Seeking Answers about Thinning Glaciers

The Pine Island Glacier area concerns scientists most because of its potential to cause a rapid rise in sea level as satellite measurements have shown this area to have lost ice and show how surrounding glaciers continue to thin, which raises the possibility of the ice rapidly flowing out to sea.

"The project aims to determine the underlying causes behind why Pine Island Glacier has begun to flow more rapidly and discharge more ice into the ocean," said Scott Borg, director of NSF's Division of Antarctic Sciences, the group that coordinates all U.S. research in Antarctica. "This could have a significant impact on global sea-level rise over the coming century."

Melting Factors

Researchers determined that the interaction of winds, water, and ice is driving ice loss from the floating ice shelf.

“Gusts of increasingly stronger westerly winds push cold surface waters away from the continent, allowing warmer waters that normally hover at depths below the continental shelf to rise,” NASA says.

“The upwelling warm waters spill over the border of the shelf and move along the sea floor, back to where the glacier rises from the bedrock and floats, causing it to melt.”

Researchers said that the warm salty waters and fresh glacier melt water combine to make a lighter mixture that rises along the underside of the ice shelf and moves back to the open ocean, melting more ice on its way.

The team wants to find out, “how much more ice melts” so they can improve projections of how the glacier will melt and contribute to the rise in sea level.

Expedition

Bindschadler, who is leading the multidisciplinary group on the expedition, was the first person to set foot on this isolated corner of Antarctica, back in 2008, as part of initial reconnaissance for the expedition.

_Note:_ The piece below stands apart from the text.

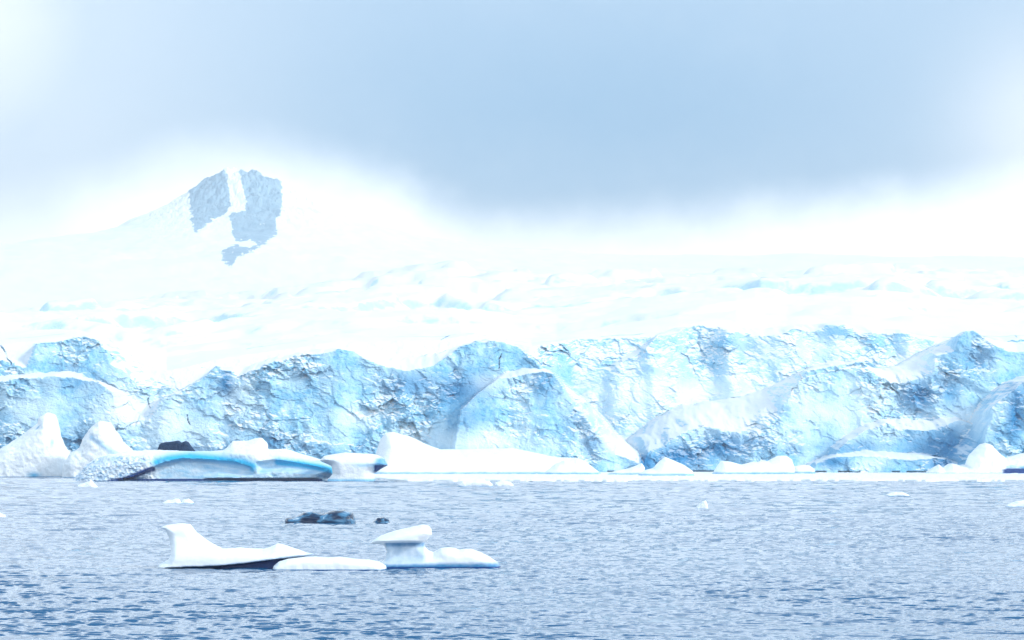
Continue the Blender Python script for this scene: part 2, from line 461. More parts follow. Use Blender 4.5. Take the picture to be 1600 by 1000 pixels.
def glacier_height(X, Y):
    """terrain height at (X, Y), columns of constant bearing"""
    Uc = 800 + FPX * X / Y
    H = np.full_like(X, -6.0)
    wx = fbm(X / 30, Y / 30, 5.5, 3) * 5
    for i, f in enumerate(FRONTS):
        Dc = f['D'] + 12
        cx = np.array([(p[0] - 800) / FPX * Dc for p in f['c']])
        cz = np.array([EYE + (HOR - p[1]) / FPX * (f['D'] + min(30, 30 / f['tf'])) for p in f['c']])
        x1 = X[0]                                   # the crest profile along the front
        Xs = X + wx * 0.35
        gx_ = np.arange(cx[0] - 60, cx[-1] + 60, 1.0); gz_ = np.interp(gx_, cx, cz)
        ker = np.exp(-(np.arange(-42, 43) / 15.0) ** 2); ker /= ker.sum()
        gs_ = np.convolve(np.pad(gz_, 42, 'edge'), ker, 'valid')
        yi = f['D'] + fbm(Xs / 32 + 3.7 * i, 0.7 * i, 0.3, 3) * (9 if i < 7 else 24)
        Hs = np.interp(Xs, cx, cz)
        soft = 1 - np.exp(-(np.maximum(Y - yi - np.maximum(Hs, 0) / f['tf'], 0) / 12.0))
        Hi = Hs * (1 - soft) + np.minimum(np.interp(Xs, gx_, gs_), Hs + 6) * soft + fbm(Xs / 6.0 + 3 * i, 0.5 + Y / 40, i * 1.7, 3, 0.55) * 1.5
        d = Y - yi
        run = np.maximum(d - np.maximum(Hi, 0) / f['tf'], 0)
        Ri = f['R'] * (1 - 0.75 * sstep(Xs, 78, 112)) if i == 3 else f['R']
        h = np.minimum(d * f['tf'], Hi + Ri * (1 - np.exp(-run * f['bs'] / Ri)) - 0.05 * np.maximum(run - 50, 0))
        H = np.maximum(H, h)
    # snowfield
    ds = [930] + [q[0] for q in SWELLS] + [3400]
    prof = [np.interp(Uc[0], [p[0] for p in FRONTS[8]['c']], [p[1] for p in FRONTS[8]['c']])] + [np.interp(Uc[0], [p[0] for p in c], [p[1] for p in c]) for _, c in SWELLS]
    prof.append(prof[-1] - 12)
    P = np.stack(prof)
    yy = Y[:, 0]
    k = np.clip(np.searchsorted(ds, yy) - 1, 0, len(ds) - 2)
    t = np.clip((yy - np.array(ds)[k]) / (np.array(ds)[k + 1] - np.array(ds)[k]), 0, 1)[:, None]
    vs = P[k] * (1 - t) + P[k + 1] * t
    zs = EYE + (HOR - vs) / FPX * Y - 1.0
    far = np.clip((Y - 950) / 300, 0, 1)
    n1 = fbm(X / 150 + 3, Y / 85, 1.1, 4, 0.45)
    n2 = fbm(X / 26, Y / 20, 7.1, 4, 0.55)
    terr = n1 * 3.2; terr = terr - np.floor(terr); terr = sstep(terr, 0.0, 0.35) - terr      # little steps
    zs = zs + far * (n1 * 20 + terr * 10) + far * (5.0 * fbm(X / 70, Y / 34, 4.1, 4, 0.5, True)) + (0.4 + 0.6 * far) * n2 * 2.4 * np.clip(3.6 - Y / 370, 0.0, 1)
    rt = sstep(Uc, 800, 900)
    Y0 = 868 + 50 * rt
    zs = np.where(Y < 975, np.minimum(zs, (Y - Y0) * (0.42 + 0.5 * rt) + 20), zs)
    zs = np.where(Y < Y0 + 14, -6, zs)
    return np.maximum(H, zs)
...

Scientists doubted that it was even possible to reach the “crevasse-ridden ice shelf” but Bindschadler used satellite imagery to identify an area where helicopters could land safely to transport scientists and instrumentation to and from the ice shelf, which is what they’ll be doing next month.

“The scale of the journey is quite massive, just because this is a long way from McMurdo, the major U.S. base. This is 1,400 miles away,” Bindschadler said.

Drilling Plans

The authors explained the steps to be used to gather data:

“The team will use a hot water drill to make a hole through the ice shelf. After the drill hits the ocean, the scientists will send a camera down into the cavity to observe the underbelly of the ice shelf and analyze the seabed lying approximately 1,640 feet (500 meters) below the ice. Next the team will lower an instrument package provided by oceanographer Tim Stanton of the Naval Postgraduate School in Monterrey, Calif., into the hole. The primary instrument, called a profiler, will move up and down a cable attached to the seabed, measuring temperature, salinity and currents from approximately 10 feet (3 meters) below the ice to just above the seabed.”

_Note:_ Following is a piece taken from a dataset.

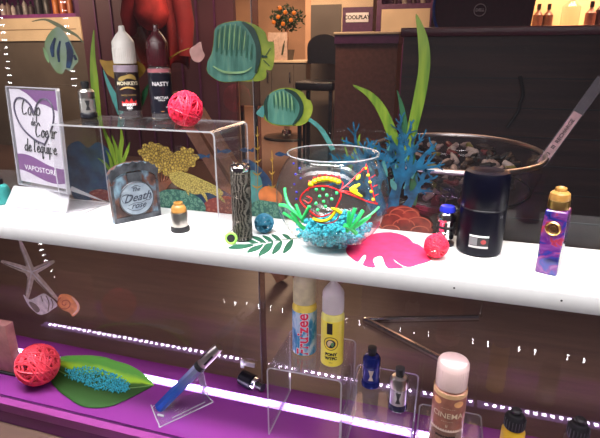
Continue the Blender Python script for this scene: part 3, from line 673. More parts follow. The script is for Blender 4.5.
# brown bottle on the low riser
x, y = 36, 618
t, o = bottle('brown and cream labelled bottle with rounded frosted cap on the lowest riser', x, y, -283, 23, 155, .27, mat('peach_liquid', (.72, .42, .30), .35), M['peach_frost'], [('label', 14, 104, mat('brown_label', (.30, .11, .07), .4, vary=.12, scale=90)), ('cream_band', 24, 48, mat('cream_band', (.72, .55, .45), .4)), ('gold_band', 104, 111, mat('gold_band', (.65, .42, .2), .4))], tip=False)
cr = mat('sand_ink', (.72, .56, .38), .4)
lett(o['label'], [('CINEMA', 12, 76, cr, dict(bold=.1)), ('* * * * * * *', 4, 87, cr, {}), ('* * * * * *', 4, 66, cr, {}), ('II', 7, 59, cr, {})], 23.2, x, y)
lett(o['label'], [('DOUBLE MANGO' if False else 'SINGLE BARREL', 4.2, 41, M['ink'], dict(bold=.25)), ('RESERVE', 2.6, 35, M['ink'], {}), ('COOKIE CREAM VANILLA', 2.4, 29, M['ink'], {})], 23.4, x, y)
for da, s in ((-.75, 1), (.62, 1)): cpatch(o['label'], disc(7, 5), 23, facing(x, y)+da, 96, mat('peach_ink', (.72, .36, .14), .4), 'emblem', .3)
for zz, d in ((51, 1), (21, -1)):
    pts = []
    for k in range(31): pts.append((-26+k*52/30, (3 if k % 2 else 0)*d))
    cpatch(o['label'], pts+[(26, -2*d), (-26, -2*d)], 23.2, facing(x, y), zz, mat('cream_zig', (.72, .55, .45), .4), 'scallop', .35, 1)
# black capped bottles bottom right
for lb, u, v_, yy, bm, hh in (('yellow bottle with knobbed black cap at the bottom edge', 517, 409, 655, mat('yellow_body', (.80, .50, .03), .4), 0), ('black-capped small bottle in the bottom right corner', 581, 418, 668, mat('smoky_body', (.10, .06, .05), .3), 0)):
    P = ony(u, v_, yy); h = P.z-DZ
    t = thing('dropper_bottle', lb, 'bottle', (P.x, yy, DZ))
    build('body', lathe([(14, 0), (16.5, 2), (16.5, h-38), (12, h-30), (9, h-29)], 36), bm, t)
    c = build('cap', lathe([(14, h-31), (14.5, h-30), (14, h-14), (11, h-9), (7, h-8)], 36), M['rubber'], t)
    build('nub', lathe([(5.5, h-8), (7.5, h-6), (7.5, h-2), (5, h)], 24), M['rubber'], c)
    rib = []
    for k in range(20):
        a = 2*PI*k/20; v0, f0 = box(-.5, .5, -.8, .8, h-29, h-15); rib.append(([(a1+14.6*math.cos(a), b1+14.6*math.sin(a), c1) for a1, b1, c1 in v0], f0))
    build('grip_ribs', join(*rib), mat('dark_grey_rib', (.05, .05, .06), .3), c, smooth_=False)

# ------------------------------------------------------------------ tanks
def tank(label, x, y, z, r, h, mb, mg, mt, win=None, blue=False):
    t = thing('vape_tank', label, 'tank', (x, y, z))
    base = build('base', lathe([(r*.9, 0), (r*1.04, h*.03), (r*1.04, h*.13), (r*.92, h*.17)], 32), mb, t)
    build('glass_section', lathe([(r*.95, h*.17), (r*.95, h*.55)], 32), mg, t)
    build('top_cap', lathe([(r, h*.55), (r, h*.72), (r*.8, h*.78), (r*.5, h*.80)], 32), mt, t)
    build('mouthpiece', lathe([(r*.42, h*.80), (r*.42, h*.86), (r*.5, h*.90), (r*.5, h*.99), (r*.38, h)], 24), M['rubber'], t)
    ang = facing(x, y)
    if win:
        for k in range(4):
            cpatch(t, [(-r*.28, -h*.13), (-r*.1, -h*.02), (-r*.3, h*.13), (r*.3, h*.13), (r*.1, -h*.02), (r*.28, -h*.13)], r*.95, ang+k*PI/2, h*.37, win, 'window_grille', .4, 1)
    return t
tank('navy blue small tank with black mouthpiece, left on the middle riser', -86, 690, -250, 14.5, 73, M['navy'], mat('navy_glass', (.015, .03, .20), .15), M['navy'], M['steel'])
tank('silver small tank with black mouthpiece and dark base, right on the middle riser', -37, 646, -250, 14, 74, mat('dark_base', (.02, .02, .05), .25), mat('silver_glass', (.55, .52, .55), .2, .6), M['steel'], M['ink'])
tank('silver small tank with black base at the left end of the shelf riser', -601, 722, 166, 13.5, 62, M['black'], mat('silver_glass2', (.62, .60, .56), .2, .7), M['steel'], M['ink'])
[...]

“A second hole will support a similar instrument array fixed to a pole stuck to the underside of the ice shelf. This instrument will measure how ice and water exchange heat. The team also will insert a string of 16 temperature sensors in the lowermost ice to freeze inside and become part of the ice shelf. The sensors will measure how fast heat is transmitted upward through the ice when hot flushes of water enter the ocean cavity.”

Studying Shelf’s Underwater Shape

Sridhar Anandakrishnan, a geophysicist with Pennsylvania State University in University Park, PA, will be studying the shape of the ocean cavity and the properties of the bedrock under the Pine Island Glacier ice shelf using a technique called reflective seismology, “which involves generating waves of energy by detonating small explosions and banging the ice with instruments resembling sledgehammers,” the Goddard Center says. Using helicopters to move from one place to another, measurements will be taken in about three dozen spots.

"The Pine Island Glacier ice shelf continues to be the place where the action is taking place in Antarctica," said Bindschadler.

"It only can be understood by making direct measurements, which is hard to do. We're doing this hard science because it has to be done. The question of how and why it is melting is even more urgent than it was when we first proposed the project over five years ago."